A profitable commerce in timber has already begun at Puget Sound. By official returns of 1866 it appears that it was exported to a long list of foreign countries and places, in which I find Victoria, Honolulu, Callao, Tahiti, Canton, Valparaiso, Adelaide, Hong Kong, Sydney, Montevideo, London, Melbourne, Shanghae, Peru, Coquimbo, Calcutta, Hilo, Cape Town, Cork, Guaymas, and Siam; and in this commerce were employed no less than eighteen ships, thirty barks, four brigs, twenty-eight schooners, and ten steamers. The value of the lumber and spars exported abroad was over half a million dollars, while more than four times that amount was shipped coastwise. But the coasts of Russian America are darker with trees than those further south. Pines, in which they abound, do not flourish as low down as Puget Sound. Northward, they are numerous and easily accessible.

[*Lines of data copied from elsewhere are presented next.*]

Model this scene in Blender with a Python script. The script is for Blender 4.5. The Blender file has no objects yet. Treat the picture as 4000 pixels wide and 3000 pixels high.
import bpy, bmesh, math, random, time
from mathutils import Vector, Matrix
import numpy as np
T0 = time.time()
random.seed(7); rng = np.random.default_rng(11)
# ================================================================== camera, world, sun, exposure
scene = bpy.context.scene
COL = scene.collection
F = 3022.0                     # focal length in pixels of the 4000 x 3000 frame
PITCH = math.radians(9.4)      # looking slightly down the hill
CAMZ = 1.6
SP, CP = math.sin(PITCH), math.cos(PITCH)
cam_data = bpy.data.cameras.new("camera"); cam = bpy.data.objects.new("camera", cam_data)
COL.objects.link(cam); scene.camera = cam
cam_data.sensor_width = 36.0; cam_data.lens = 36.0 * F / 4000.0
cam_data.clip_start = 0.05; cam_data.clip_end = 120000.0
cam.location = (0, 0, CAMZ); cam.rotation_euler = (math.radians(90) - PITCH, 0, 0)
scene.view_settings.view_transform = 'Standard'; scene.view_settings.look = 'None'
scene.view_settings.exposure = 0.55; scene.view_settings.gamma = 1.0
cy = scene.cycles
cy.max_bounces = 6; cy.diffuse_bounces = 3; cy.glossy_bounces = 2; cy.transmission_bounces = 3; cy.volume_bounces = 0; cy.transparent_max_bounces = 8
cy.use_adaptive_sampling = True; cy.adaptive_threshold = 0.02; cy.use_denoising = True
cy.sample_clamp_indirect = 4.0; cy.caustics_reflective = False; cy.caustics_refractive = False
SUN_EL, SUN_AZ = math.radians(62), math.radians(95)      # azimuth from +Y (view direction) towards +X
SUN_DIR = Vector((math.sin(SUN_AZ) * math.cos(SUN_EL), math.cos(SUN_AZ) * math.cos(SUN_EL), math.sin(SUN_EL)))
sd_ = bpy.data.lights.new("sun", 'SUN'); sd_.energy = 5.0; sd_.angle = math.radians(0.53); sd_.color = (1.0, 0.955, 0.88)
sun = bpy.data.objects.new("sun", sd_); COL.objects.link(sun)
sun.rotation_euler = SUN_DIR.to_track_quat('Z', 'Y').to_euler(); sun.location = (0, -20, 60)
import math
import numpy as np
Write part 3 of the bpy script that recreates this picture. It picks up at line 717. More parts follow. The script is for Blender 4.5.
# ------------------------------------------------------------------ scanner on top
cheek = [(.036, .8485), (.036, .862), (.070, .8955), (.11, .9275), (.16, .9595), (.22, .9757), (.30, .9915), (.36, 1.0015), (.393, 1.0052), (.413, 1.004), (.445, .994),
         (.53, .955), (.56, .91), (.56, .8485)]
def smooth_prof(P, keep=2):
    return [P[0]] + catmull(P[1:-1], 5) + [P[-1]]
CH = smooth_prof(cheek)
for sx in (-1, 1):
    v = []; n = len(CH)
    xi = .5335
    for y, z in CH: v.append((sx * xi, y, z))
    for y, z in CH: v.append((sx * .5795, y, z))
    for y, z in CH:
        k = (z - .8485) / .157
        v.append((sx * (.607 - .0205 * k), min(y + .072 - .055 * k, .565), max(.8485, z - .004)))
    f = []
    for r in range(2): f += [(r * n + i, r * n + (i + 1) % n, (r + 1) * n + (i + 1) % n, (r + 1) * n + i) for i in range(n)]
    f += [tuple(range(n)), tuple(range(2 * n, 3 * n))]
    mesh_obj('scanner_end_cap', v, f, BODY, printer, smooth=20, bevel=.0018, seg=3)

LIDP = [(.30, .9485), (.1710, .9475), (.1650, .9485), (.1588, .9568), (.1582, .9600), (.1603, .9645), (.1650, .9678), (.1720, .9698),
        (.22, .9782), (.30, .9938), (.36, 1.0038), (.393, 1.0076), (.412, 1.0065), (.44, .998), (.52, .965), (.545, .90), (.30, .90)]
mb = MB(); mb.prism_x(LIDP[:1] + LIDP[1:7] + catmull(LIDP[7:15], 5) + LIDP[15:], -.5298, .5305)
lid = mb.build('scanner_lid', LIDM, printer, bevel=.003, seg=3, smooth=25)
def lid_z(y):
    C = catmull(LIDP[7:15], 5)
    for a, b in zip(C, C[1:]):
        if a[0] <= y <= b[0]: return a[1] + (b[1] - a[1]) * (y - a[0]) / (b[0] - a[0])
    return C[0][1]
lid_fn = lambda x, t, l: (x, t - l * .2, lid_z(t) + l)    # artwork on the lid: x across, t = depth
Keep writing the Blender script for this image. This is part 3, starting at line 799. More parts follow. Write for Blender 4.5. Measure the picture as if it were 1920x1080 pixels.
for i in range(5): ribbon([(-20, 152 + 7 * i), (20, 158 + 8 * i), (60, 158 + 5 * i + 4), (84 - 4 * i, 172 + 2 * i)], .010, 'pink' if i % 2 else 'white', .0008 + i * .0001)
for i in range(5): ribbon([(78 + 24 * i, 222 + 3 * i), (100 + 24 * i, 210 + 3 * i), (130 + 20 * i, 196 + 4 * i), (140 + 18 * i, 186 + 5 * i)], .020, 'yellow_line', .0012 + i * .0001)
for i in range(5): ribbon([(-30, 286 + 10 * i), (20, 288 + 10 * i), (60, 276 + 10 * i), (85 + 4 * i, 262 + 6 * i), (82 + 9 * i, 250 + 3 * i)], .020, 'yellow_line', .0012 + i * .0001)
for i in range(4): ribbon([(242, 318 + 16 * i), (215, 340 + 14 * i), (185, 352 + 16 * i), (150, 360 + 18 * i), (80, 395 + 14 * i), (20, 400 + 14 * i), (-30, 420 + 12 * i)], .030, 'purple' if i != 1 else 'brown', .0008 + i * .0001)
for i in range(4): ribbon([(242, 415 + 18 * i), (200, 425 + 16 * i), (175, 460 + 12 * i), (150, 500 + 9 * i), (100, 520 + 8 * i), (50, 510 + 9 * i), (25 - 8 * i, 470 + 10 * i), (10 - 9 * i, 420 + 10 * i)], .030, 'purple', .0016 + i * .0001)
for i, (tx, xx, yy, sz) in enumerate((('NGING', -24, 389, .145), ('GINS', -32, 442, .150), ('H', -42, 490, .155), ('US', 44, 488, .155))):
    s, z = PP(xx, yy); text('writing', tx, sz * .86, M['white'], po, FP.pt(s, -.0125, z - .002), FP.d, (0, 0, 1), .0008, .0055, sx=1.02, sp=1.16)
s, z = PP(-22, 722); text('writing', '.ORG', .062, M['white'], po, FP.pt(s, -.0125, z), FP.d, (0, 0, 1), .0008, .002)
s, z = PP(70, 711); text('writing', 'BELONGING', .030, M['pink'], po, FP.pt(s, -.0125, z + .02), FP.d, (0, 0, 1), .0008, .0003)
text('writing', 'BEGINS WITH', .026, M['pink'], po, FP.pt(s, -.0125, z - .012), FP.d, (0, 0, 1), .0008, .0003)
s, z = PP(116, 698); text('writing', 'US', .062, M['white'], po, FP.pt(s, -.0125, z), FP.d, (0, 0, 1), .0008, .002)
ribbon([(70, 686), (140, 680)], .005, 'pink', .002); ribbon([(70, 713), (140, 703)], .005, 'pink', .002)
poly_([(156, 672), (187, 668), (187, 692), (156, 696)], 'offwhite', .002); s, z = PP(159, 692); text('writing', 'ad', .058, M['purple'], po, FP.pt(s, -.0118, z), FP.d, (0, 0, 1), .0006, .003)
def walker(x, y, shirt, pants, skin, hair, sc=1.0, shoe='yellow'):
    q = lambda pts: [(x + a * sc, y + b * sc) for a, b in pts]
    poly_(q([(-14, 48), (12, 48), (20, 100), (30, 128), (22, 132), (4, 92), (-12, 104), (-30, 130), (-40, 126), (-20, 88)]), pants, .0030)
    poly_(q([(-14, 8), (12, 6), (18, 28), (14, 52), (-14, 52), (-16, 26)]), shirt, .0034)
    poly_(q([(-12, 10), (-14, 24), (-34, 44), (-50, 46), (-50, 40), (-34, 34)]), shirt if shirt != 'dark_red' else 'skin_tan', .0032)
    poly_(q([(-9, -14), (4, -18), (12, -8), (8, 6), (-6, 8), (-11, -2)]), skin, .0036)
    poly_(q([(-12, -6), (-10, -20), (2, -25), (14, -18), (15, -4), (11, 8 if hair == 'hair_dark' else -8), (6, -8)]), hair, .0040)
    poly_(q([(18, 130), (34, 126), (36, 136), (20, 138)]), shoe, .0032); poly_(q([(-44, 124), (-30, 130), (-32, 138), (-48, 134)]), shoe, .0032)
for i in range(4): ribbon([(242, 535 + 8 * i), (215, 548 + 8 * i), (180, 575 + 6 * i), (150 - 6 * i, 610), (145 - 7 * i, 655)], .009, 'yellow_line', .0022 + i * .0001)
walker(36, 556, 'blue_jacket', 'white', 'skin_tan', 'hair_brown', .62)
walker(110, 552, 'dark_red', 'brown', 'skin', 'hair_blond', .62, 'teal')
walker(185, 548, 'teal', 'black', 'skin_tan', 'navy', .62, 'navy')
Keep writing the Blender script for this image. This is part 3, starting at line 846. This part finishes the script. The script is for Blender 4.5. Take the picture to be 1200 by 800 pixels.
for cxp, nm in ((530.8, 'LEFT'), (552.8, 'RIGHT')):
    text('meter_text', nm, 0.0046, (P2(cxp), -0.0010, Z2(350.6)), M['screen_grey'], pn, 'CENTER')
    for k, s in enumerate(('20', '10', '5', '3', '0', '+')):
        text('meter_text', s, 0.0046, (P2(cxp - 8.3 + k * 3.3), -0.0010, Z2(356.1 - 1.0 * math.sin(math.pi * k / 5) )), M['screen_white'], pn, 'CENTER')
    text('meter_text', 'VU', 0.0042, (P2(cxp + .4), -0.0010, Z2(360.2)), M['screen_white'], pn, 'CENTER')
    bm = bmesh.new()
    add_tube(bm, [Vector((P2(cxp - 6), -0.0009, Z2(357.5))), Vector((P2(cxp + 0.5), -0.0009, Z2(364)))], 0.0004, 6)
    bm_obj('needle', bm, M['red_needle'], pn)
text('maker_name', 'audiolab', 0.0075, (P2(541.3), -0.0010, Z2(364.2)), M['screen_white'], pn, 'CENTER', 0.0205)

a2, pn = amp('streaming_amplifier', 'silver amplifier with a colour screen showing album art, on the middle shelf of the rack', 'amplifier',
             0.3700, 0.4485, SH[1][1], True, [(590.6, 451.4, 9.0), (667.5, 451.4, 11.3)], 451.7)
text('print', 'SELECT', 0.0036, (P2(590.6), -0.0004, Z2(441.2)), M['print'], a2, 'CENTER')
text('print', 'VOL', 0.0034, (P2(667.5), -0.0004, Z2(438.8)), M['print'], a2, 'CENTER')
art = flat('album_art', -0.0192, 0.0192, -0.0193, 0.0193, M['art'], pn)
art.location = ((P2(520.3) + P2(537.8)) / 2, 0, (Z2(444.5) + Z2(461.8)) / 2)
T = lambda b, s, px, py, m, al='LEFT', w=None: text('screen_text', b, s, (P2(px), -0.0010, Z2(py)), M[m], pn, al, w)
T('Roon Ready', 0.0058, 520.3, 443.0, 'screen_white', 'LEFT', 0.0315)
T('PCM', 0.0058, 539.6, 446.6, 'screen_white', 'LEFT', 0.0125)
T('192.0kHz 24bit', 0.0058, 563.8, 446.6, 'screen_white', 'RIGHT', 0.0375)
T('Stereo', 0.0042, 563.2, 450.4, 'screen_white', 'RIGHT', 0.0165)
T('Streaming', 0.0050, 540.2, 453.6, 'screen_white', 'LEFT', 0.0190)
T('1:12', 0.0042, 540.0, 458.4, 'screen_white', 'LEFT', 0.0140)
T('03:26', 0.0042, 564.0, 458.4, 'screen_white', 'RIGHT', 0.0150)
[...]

In our day the Flora of the coast has been explored with care. Kittlitz, who saw it as a naturalist, portrays it with the enthusiasm of an early navigator; but he speaks with knowledge. He, too, dwells on the “surprising power and luxuriance” of the pine forests, describing them with critical skill. The trees which he identifies are the Pinus Canadensis, distinguished for its delicate foliage; the Pinus Mertensiana, a new species, rival of the other in height; and the Pinus Palustris, growing on swampy declivities, and not attaining height. In the clearings or on the outskirts of thickets are shrubs, being chiefly a species of Rubus, with flowers of carmine and aromatic fruit. About and over all are mosses and lichens, invigorated by the constant moisture, while colossal trees, undermined or uprooted, crowd the surface, reminding the scientific observer of the accumulations of the coal measures. Two different prints in the London reproduction of the work of Kittlitz present pictures of these vegetable productions grouped for beauty and instruction. I refer to these, and also to the Essay of Hinds on “The Regions of Vegetation,” the latter to be found at the end of the volumes containing Belcher’s Voyage.